Every executive wants you to start their project NOW, believing that starting sooner means the project will end sooner. There is a big problem: their resources are limited and have to be shared across many projects, forcing all the projects to sub-optimize.

Tired of being time-sliced across too many projects? You can use this game to prove to your managers that this kind of multitasking is costing them a fortune. This interactive game demonstrates the problems with multi-tasking across multiple projects and benefits (in money!) of focusing on fewer items to deliver greater value for all projects.

Come, build upon concepts from Critical Chain Project Management, Lean, and Agile, as we illustrate the power of focus for tackling one of the hardest concepts in project portfolio management.
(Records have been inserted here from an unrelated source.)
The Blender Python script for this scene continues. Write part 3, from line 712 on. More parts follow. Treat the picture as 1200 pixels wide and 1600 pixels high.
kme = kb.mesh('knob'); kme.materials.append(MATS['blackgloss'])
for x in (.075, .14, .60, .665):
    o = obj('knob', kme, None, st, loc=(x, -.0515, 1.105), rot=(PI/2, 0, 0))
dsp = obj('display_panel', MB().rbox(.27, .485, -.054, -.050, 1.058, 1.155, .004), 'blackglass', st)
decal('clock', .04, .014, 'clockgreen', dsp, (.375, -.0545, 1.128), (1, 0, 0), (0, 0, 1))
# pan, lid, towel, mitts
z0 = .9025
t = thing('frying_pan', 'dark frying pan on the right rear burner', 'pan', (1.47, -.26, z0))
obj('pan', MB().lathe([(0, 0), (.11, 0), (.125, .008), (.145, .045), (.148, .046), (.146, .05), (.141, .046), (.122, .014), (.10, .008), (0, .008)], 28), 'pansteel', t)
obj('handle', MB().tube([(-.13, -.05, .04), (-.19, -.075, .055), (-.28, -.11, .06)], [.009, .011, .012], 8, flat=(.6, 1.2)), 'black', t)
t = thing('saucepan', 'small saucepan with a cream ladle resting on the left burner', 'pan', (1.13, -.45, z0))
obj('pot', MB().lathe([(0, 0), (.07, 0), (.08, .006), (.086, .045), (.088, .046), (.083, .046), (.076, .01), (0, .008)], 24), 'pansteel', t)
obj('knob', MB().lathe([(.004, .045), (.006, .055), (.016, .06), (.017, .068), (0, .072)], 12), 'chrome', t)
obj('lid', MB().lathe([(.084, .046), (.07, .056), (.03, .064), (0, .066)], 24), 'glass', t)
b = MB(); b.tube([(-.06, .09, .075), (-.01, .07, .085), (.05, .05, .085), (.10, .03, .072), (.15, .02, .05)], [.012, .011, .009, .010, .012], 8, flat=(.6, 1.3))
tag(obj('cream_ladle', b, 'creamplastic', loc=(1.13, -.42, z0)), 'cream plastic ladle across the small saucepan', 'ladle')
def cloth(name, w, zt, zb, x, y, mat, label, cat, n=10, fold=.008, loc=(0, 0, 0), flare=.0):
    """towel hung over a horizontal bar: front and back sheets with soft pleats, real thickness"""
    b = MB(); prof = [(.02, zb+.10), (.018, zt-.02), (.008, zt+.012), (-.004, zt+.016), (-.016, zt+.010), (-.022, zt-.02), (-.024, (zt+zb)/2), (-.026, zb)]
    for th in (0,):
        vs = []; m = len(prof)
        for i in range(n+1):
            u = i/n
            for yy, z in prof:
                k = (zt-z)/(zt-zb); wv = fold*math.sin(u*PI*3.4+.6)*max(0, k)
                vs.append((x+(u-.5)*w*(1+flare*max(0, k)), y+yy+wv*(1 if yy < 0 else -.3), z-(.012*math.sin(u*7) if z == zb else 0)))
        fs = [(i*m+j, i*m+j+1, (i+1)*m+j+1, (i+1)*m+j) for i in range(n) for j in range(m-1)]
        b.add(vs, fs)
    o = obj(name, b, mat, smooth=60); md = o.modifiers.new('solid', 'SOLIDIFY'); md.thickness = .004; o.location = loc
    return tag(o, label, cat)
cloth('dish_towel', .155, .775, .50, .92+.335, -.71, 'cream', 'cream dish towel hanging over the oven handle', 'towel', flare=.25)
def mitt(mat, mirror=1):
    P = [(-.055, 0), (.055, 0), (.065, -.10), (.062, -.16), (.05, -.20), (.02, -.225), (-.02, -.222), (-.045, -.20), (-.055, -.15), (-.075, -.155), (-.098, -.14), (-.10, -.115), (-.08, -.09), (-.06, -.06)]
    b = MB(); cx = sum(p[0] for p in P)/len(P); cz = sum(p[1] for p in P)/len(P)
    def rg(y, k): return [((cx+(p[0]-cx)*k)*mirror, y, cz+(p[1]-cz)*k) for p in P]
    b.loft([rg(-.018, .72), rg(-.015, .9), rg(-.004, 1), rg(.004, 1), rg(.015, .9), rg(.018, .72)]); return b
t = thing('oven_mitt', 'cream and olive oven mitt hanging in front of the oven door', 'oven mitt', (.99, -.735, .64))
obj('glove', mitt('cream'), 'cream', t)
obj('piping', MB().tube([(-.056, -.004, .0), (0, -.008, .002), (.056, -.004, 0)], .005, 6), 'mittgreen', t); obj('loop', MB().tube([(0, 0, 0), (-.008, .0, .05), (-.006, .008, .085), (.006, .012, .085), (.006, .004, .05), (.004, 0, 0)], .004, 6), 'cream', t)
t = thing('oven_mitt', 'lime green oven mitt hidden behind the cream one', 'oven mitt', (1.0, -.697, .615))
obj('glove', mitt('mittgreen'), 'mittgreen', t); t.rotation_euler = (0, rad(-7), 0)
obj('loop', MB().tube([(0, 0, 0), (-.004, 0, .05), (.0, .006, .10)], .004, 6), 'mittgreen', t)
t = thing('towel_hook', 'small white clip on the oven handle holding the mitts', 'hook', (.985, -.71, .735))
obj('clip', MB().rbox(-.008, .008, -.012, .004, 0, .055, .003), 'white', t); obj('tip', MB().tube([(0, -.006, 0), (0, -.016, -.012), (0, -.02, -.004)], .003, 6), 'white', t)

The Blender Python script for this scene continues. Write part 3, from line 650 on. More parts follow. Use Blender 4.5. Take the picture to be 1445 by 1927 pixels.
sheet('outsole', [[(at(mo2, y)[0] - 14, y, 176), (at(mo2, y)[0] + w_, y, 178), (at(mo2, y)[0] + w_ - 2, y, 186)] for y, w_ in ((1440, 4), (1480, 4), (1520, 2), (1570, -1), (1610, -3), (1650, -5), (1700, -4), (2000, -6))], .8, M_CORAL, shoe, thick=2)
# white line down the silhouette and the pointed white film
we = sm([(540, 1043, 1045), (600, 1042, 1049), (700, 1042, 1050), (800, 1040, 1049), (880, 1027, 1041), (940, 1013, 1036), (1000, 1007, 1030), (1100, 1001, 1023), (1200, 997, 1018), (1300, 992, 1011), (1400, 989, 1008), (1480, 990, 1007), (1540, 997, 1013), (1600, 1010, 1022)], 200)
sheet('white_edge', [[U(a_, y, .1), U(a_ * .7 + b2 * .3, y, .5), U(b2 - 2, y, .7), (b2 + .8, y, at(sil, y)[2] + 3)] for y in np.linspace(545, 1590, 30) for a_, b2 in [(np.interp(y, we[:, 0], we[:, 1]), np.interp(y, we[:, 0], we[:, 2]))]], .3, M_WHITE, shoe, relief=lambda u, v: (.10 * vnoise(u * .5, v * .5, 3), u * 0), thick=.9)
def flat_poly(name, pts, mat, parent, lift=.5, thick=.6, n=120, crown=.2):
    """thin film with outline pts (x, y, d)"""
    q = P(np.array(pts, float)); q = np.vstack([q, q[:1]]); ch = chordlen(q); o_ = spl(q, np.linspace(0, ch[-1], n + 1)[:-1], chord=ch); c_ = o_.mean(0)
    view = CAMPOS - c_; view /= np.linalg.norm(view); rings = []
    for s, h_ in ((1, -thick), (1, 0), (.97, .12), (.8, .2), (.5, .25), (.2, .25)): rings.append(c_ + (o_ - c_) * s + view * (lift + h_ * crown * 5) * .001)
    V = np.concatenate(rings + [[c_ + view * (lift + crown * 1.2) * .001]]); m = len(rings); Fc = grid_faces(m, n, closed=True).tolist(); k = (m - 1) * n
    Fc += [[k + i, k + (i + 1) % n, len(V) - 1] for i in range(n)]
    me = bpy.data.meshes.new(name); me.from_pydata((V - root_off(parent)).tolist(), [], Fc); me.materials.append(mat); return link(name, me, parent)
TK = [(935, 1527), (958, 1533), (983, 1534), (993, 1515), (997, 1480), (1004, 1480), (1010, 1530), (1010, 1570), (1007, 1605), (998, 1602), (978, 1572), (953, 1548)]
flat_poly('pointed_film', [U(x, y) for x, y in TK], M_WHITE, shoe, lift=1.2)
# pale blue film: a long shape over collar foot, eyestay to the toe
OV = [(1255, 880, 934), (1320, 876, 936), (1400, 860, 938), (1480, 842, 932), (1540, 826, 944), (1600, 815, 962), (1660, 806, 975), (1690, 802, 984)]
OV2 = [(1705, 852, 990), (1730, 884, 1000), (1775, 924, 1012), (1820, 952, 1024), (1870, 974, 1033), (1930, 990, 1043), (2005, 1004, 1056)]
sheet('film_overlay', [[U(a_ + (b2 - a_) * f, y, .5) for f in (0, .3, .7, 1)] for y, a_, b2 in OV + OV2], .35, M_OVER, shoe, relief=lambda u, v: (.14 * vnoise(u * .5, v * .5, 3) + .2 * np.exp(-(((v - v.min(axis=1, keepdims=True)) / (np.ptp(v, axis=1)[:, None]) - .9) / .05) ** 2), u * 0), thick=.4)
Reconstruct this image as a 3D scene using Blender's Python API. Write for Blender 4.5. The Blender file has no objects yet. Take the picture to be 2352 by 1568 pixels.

Outline/Structure of the Workshop

02 min - introducing nancy (and co-author Jeffrey Davidson who cannot attend) and the topic

08 min - Have 2 people demo the cognitive task switch time

08 min - slides introducing highlights of Critical Chain project planning

10 min - game introduction and start to layout alternate project scenario to start the interactive session - NON multitasking set of 3 projects' tasks

5 min Explain the way to lay out the MULTITASKING version of the 3 projects

15 min - teams lay out the new set of same 3 projects' tasks

10 min - debrief discussions - Explain the different prioritization that Agile accounting would give (big surprise!)

02 min - close

Learning Outcome

Model why and how a delayed project start improves ROI


Be able to explain - and quantify -  the most hard-to-grasp concept in Critical Chain Project Management - that multitasking is extremely expensive


Distinguish between the evils of cognitive context-switching and perils of project multitasking


Even if human cognitive switching could occur instantaneously, this session demonstrates why project multitasking (sharing people across projects) STILL is wasteful - always!

Explore the effect that earnings are different from cost savings, etc. in prioritizing projects (more clear than above

Target Audience

Project Managers, portfolio managers, Agile team members, anyone tired of schedule slips!